Way to low power telecom
New research by Columbia Engineering demonstrates remarkable optical nonlinear behavior of graphene that may lead to broad applications in optical interconnects and low-power photonic integrated circuits. With the placement of a sheet of graphene just one-carbon-atom-thick, the researchers transformed the originally passive device into an active one that generated microwave photonic signals and performed parametric wavelength conversion at telecommunication wavelengths.
"We have been able to demonstrate and explain the strong nonlinear response from graphene, which is the key component in this new hybrid device," says Tingyi Gu, the study's lead author and a Ph.D. candidate in electrical engineering. "Showing the power-efficiency of this graphene-silicon hybrid photonic chip is an important step forward in building all-optical processing elements that are essential to faster, more efficient, modern telecommunications. And it was really exciting to explore the 'magic' of graphene's amazingly conductive properties and see how graphene can boost optical nonlinearity, a property required for the digital on/off two-state switching and memory."

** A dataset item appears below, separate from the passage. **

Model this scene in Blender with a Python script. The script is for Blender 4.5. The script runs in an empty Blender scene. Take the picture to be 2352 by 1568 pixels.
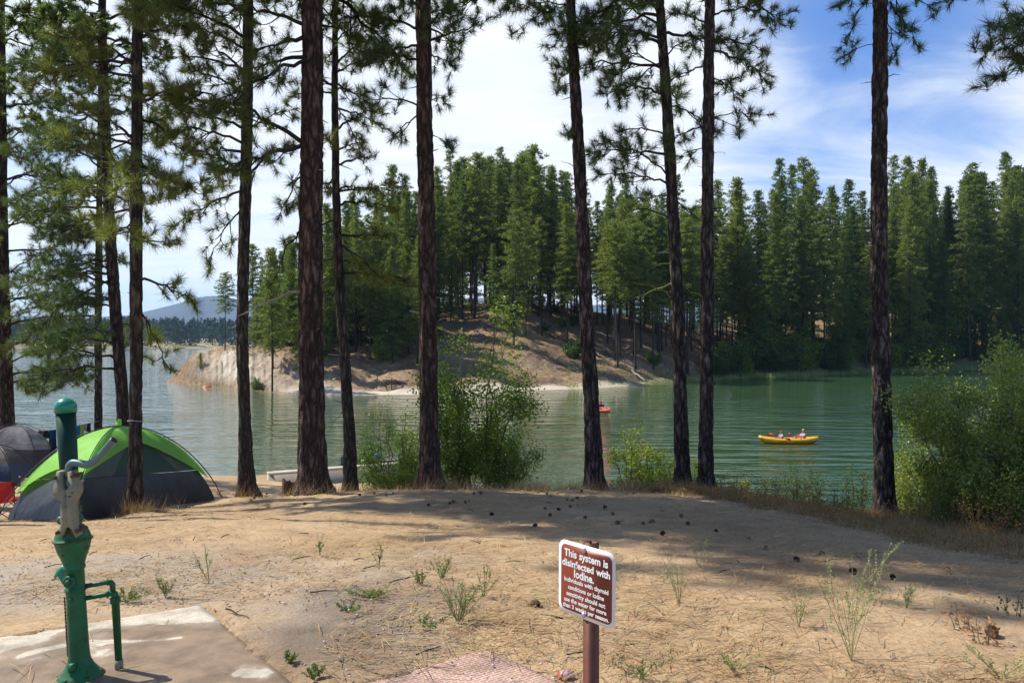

The study, led by Chee Wei Wong, professor of mechanical engineering, director of the Center for Integrated Science and Engineering, and Solid-State Science and Engineering, will be published online in the Advance Online Publication on Nature Photonics's website on July 15 and in print in the August issue. The team of researchers from Columbia Engineering and the Institute of Microelectronics in Singapore are working together to investigate optical physics, material science, and device physics to develop next-generation optoelectronic elements. They have engineered a graphene-silicon device whose optical nonlinearity enables the system parameters (such as transmittance and wavelength conversion) to change with the input power level.